• DATASET EXTRACT
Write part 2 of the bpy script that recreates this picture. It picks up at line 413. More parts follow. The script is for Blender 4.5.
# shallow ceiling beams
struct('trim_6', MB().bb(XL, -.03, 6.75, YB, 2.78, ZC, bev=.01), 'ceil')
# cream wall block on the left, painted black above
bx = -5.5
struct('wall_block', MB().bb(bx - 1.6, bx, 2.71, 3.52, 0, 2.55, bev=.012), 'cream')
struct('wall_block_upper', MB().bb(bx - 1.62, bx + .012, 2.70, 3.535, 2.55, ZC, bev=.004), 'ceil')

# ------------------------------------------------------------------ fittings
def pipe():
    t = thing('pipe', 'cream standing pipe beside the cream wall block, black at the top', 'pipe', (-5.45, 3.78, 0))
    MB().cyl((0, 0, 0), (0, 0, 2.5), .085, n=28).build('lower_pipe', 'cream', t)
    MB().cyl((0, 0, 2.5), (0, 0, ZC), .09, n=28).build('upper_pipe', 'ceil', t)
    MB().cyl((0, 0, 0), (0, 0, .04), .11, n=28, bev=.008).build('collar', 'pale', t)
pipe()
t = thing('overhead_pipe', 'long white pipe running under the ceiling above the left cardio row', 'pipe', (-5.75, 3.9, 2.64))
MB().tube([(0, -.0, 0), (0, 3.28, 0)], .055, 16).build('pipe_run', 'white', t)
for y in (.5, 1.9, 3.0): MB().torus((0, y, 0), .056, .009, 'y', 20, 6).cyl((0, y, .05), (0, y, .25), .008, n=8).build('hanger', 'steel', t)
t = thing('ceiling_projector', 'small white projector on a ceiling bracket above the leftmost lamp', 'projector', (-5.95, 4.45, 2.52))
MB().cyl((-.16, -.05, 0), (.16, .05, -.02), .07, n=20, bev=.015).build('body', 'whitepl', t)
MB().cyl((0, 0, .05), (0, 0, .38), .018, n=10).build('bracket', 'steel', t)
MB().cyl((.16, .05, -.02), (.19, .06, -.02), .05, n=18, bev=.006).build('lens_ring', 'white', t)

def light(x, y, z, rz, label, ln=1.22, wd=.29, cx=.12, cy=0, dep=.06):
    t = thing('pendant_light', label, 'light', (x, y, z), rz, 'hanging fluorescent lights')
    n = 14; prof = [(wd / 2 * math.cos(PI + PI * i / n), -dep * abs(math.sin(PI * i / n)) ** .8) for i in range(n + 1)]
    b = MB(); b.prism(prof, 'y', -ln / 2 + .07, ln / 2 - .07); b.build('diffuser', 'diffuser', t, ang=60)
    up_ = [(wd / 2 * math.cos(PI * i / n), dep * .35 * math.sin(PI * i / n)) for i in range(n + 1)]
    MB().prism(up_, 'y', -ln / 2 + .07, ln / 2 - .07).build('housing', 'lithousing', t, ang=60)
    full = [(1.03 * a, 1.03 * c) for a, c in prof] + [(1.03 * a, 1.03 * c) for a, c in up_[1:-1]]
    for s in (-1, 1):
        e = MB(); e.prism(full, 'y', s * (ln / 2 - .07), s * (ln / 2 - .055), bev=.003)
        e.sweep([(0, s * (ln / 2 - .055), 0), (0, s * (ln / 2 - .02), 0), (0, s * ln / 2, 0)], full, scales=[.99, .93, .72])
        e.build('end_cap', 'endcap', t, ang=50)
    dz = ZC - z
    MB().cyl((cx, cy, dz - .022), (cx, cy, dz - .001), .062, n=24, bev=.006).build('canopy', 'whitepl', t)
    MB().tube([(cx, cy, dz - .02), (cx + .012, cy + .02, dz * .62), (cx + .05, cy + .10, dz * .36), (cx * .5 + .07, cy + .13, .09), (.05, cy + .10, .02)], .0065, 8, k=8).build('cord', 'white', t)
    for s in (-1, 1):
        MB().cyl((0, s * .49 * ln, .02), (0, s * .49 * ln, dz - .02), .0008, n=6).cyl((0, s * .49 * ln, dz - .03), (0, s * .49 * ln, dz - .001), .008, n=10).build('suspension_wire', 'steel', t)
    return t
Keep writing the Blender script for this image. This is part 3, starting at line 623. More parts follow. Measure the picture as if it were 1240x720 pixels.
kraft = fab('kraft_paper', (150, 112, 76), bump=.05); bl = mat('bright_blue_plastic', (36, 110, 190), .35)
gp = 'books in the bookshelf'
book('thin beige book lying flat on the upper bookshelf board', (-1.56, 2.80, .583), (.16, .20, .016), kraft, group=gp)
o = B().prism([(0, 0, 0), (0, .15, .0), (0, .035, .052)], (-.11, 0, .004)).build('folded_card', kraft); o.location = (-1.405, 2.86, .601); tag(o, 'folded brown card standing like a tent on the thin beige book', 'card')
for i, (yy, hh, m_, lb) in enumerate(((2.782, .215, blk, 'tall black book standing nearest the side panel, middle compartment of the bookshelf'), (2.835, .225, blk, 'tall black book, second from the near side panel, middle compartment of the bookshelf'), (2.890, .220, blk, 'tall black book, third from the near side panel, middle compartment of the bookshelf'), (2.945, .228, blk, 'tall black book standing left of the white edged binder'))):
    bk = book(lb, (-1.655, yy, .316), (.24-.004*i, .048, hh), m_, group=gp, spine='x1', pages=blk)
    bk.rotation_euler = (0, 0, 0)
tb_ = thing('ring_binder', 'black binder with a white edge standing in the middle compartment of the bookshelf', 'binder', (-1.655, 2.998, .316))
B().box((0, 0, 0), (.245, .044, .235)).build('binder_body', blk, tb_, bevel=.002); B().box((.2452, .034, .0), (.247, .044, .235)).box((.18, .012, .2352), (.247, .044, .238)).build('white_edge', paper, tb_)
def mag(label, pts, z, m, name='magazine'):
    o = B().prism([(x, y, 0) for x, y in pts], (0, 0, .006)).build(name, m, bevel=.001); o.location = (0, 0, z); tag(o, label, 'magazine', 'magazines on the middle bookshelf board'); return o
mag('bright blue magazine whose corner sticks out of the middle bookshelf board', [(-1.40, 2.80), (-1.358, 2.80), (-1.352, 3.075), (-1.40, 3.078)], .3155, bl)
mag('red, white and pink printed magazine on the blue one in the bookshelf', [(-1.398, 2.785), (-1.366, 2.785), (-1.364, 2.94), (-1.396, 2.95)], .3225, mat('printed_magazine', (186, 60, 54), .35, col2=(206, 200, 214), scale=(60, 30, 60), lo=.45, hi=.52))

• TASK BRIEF
Repeat all of the entries exactly.

• FINAL RESULT
Write part 2 of the bpy script that recreates this picture. It picks up at line 413. More parts follow. The script is for Blender 4.5.
# shallow ceiling beams
struct('trim_6', MB().bb(XL, -.03, 6.75, YB, 2.78, ZC, bev=.01), 'ceil')
# cream wall block on the left, painted black above
bx = -5.5
struct('wall_block', MB().bb(bx - 1.6, bx, 2.71, 3.52, 0, 2.55, bev=.012), 'cream')
struct('wall_block_upper', MB().bb(bx - 1.62, bx + .012, 2.70, 3.535, 2.55, ZC, bev=.004), 'ceil')

# ------------------------------------------------------------------ fittings
def pipe():
    t = thing('pipe', 'cream standing pipe beside the cream wall block, black at the top', 'pipe', (-5.45, 3.78, 0))
    MB().cyl((0, 0, 0), (0, 0, 2.5), .085, n=28).build('lower_pipe', 'cream', t)
    MB().cyl((0, 0, 2.5), (0, 0, ZC), .09, n=28).build('upper_pipe', 'ceil', t)
    MB().cyl((0, 0, 0), (0, 0, .04), .11, n=28, bev=.008).build('collar', 'pale', t)
pipe()
t = thing('overhead_pipe', 'long white pipe running under the ceiling above the left cardio row', 'pipe', (-5.75, 3.9, 2.64))
MB().tube([(0, -.0, 0), (0, 3.28, 0)], .055, 16).build('pipe_run', 'white', t)
for y in (.5, 1.9, 3.0): MB().torus((0, y, 0), .056, .009, 'y', 20, 6).cyl((0, y, .05), (0, y, .25), .008, n=8).build('hanger', 'steel', t)
t = thing('ceiling_projector', 'small white projector on a ceiling bracket above the leftmost lamp', 'projector', (-5.95, 4.45, 2.52))
MB().cyl((-.16, -.05, 0), (.16, .05, -.02), .07, n=20, bev=.015).build('body', 'whitepl', t)
MB().cyl((0, 0, .05), (0, 0, .38), .018, n=10).build('bracket', 'steel', t)
MB().cyl((.16, .05, -.02), (.19, .06, -.02), .05, n=18, bev=.006).build('lens_ring', 'white', t)

def light(x, y, z, rz, label, ln=1.22, wd=.29, cx=.12, cy=0, dep=.06):
    t = thing('pendant_light', label, 'light', (x, y, z), rz, 'hanging fluorescent lights')
    n = 14; prof = [(wd / 2 * math.cos(PI + PI * i / n), -dep * abs(math.sin(PI * i / n)) ** .8) for i in range(n + 1)]
    b = MB(); b.prism(prof, 'y', -ln / 2 + .07, ln / 2 - .07); b.build('diffuser', 'diffuser', t, ang=60)
    up_ = [(wd / 2 * math.cos(PI * i / n), dep * .35 * math.sin(PI * i / n)) for i in range(n + 1)]
    MB().prism(up_, 'y', -ln / 2 + .07, ln / 2 - .07).build('housing', 'lithousing', t, ang=60)
    full = [(1.03 * a, 1.03 * c) for a, c in prof] + [(1.03 * a, 1.03 * c) for a, c in up_[1:-1]]
    for s in (-1, 1):
        e = MB(); e.prism(full, 'y', s * (ln / 2 - .07), s * (ln / 2 - .055), bev=.003)
        e.sweep([(0, s * (ln / 2 - .055), 0), (0, s * (ln / 2 - .02), 0), (0, s * ln / 2, 0)], full, scales=[.99, .93, .72])
        e.build('end_cap', 'endcap', t, ang=50)
    dz = ZC - z
    MB().cyl((cx, cy, dz - .022), (cx, cy, dz - .001), .062, n=24, bev=.006).build('canopy', 'whitepl', t)
    MB().tube([(cx, cy, dz - .02), (cx + .012, cy + .02, dz * .62), (cx + .05, cy + .10, dz * .36), (cx * .5 + .07, cy + .13, .09), (.05, cy + .10, .02)], .0065, 8, k=8).build('cord', 'white', t)
    for s in (-1, 1):
        MB().cyl((0, s * .49 * ln, .02), (0, s * .49 * ln, dz - .02), .0008, n=6).cyl((0, s * .49 * ln, dz - .03), (0, s * .49 * ln, dz - .001), .008, n=10).build('suspension_wire', 'steel', t)
    return t
Keep writing the Blender script for this image. This is part 3, starting at line 623. More parts follow. Measure the picture as if it were 1240x720 pixels.
kraft = fab('kraft_paper', (150, 112, 76), bump=.05); bl = mat('bright_blue_plastic', (36, 110, 190), .35)
gp = 'books in the bookshelf'
book('thin beige book lying flat on the upper bookshelf board', (-1.56, 2.80, .583), (.16, .20, .016), kraft, group=gp)
o = B().prism([(0, 0, 0), (0, .15, .0), (0, .035, .052)], (-.11, 0, .004)).build('folded_card', kraft); o.location = (-1.405, 2.86, .601); tag(o, 'folded brown card standing like a tent on the thin beige book', 'card')
for i, (yy, hh, m_, lb) in enumerate(((2.782, .215, blk, 'tall black book standing nearest the side panel, middle compartment of the bookshelf'), (2.835, .225, blk, 'tall black book, second from the near side panel, middle compartment of the bookshelf'), (2.890, .220, blk, 'tall black book, third from the near side panel, middle compartment of the bookshelf'), (2.945, .228, blk, 'tall black book standing left of the white edged binder'))):
    bk = book(lb, (-1.655, yy, .316), (.24-.004*i, .048, hh), m_, group=gp, spine='x1', pages=blk)
    bk.rotation_euler = (0, 0, 0)
tb_ = thing('ring_binder', 'black binder with a white edge standing in the middle compartment of the bookshelf', 'binder', (-1.655, 2.998, .316))
B().box((0, 0, 0), (.245, .044, .235)).build('binder_body', blk, tb_, bevel=.002); B().box((.2452, .034, .0), (.247, .044, .235)).box((.18, .012, .2352), (.247, .044, .238)).build('white_edge', paper, tb_)
def mag(label, pts, z, m, name='magazine'):
    o = B().prism([(x, y, 0) for x, y in pts], (0, 0, .006)).build(name, m, bevel=.001); o.location = (0, 0, z); tag(o, label, 'magazine', 'magazines on the middle bookshelf board'); return o
mag('bright blue magazine whose corner sticks out of the middle bookshelf board', [(-1.40, 2.80), (-1.358, 2.80), (-1.352, 3.075), (-1.40, 3.078)], .3155, bl)
mag('red, white and pink printed magazine on the blue one in the bookshelf', [(-1.398, 2.785), (-1.366, 2.785), (-1.364, 2.94), (-1.396, 2.95)], .3225, mat('printed_magazine', (186, 60, 54), .35, col2=(206, 200, 214), scale=(60, 30, 60), lo=.45, hi=.52))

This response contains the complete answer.